The Birth of Learning Happiness

Happy Fruit Grass
libraryman / Foter.com / CC BY-NC-ND

I am on a journey to learn about happiness. I have decided that life is too short to spend it being unhappy or discontented.

It seems like there are basically two kinds of people – those who are naturally happy, and those who are naturally unhappy. Some would call them optimists versus pessimists.

But strangely enough, the people who lead the most difficult lives aren’t always the people who are perpetually unhappy. Likewise people who lead relatively simple lives – lives free of extreme stress and tragedy – aren’t always happy.

Why is it that some people struggle to be content even though they appear to have everything going for them?
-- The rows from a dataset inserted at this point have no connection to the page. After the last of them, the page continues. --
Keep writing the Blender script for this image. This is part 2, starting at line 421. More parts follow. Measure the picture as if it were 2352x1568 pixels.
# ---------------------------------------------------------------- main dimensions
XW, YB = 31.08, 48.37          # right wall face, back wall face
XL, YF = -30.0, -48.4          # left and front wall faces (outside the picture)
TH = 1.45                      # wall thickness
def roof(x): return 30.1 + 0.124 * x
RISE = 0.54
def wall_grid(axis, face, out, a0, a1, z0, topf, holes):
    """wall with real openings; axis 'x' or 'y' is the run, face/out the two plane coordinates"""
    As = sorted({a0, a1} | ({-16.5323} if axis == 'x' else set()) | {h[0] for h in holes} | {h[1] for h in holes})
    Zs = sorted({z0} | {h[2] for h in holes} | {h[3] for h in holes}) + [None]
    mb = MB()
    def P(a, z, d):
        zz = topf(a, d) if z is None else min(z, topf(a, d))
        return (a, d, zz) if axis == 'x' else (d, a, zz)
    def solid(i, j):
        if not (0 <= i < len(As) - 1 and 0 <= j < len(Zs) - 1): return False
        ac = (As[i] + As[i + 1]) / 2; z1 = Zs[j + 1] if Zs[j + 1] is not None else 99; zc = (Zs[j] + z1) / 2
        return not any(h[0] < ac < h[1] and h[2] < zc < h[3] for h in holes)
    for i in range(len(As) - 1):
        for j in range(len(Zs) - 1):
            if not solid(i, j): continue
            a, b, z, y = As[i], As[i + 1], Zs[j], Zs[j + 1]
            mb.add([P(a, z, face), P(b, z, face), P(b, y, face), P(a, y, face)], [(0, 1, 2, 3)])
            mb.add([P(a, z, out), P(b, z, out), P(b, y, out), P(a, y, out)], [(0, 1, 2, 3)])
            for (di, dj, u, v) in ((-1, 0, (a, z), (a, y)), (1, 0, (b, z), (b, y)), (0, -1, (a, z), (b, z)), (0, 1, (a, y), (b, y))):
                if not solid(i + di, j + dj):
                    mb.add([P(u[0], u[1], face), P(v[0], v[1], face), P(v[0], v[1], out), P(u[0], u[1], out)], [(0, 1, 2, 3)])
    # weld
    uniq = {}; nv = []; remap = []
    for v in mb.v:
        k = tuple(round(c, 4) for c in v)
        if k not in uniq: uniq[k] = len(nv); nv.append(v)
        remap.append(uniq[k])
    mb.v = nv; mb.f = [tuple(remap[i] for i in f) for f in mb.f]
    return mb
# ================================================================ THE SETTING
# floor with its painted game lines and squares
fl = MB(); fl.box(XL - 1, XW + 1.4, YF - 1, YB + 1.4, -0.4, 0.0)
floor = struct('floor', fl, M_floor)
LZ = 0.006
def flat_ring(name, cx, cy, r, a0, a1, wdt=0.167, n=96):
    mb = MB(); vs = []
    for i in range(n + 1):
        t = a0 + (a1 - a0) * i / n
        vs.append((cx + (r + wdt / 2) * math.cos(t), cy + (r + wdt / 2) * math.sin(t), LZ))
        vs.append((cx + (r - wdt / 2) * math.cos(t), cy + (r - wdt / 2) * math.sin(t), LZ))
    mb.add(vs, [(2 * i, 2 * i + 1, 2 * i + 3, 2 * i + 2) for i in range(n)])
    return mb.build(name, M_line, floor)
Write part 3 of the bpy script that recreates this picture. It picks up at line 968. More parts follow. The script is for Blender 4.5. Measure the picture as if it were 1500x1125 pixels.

Is that because we as human beings always want something that is just out of reach? If so, it seems that we are doomed to a lifetime of discontent.

Other people like me struggle to be happy after suffering many losses in a short amount of time. Life is difficult, after all.

Some would say I have a right to be sad – losses are painful and sometimes require grieving.

But being full of sadness and self-pity doesn’t do me or my family any good.

Others with even more difficult circumstances than I have experienced still manage to be happy.

I know people who have led lives full of disadvantages and tragedy, yet they have still managed to be happy more often than not – people like Helen Keller and Christopher Reeve and Stephen Hawking.

What is it that allows these people and others like them to be happy in spite of loss or disability?

When a loved one said to me recently that she couldn’t remember ever being happy in her life, I realized that I had much to learn.

And it’s time to do something about it.

I need to learn about happiness.

I am not an expert.

I am a seeker. And this is my journey.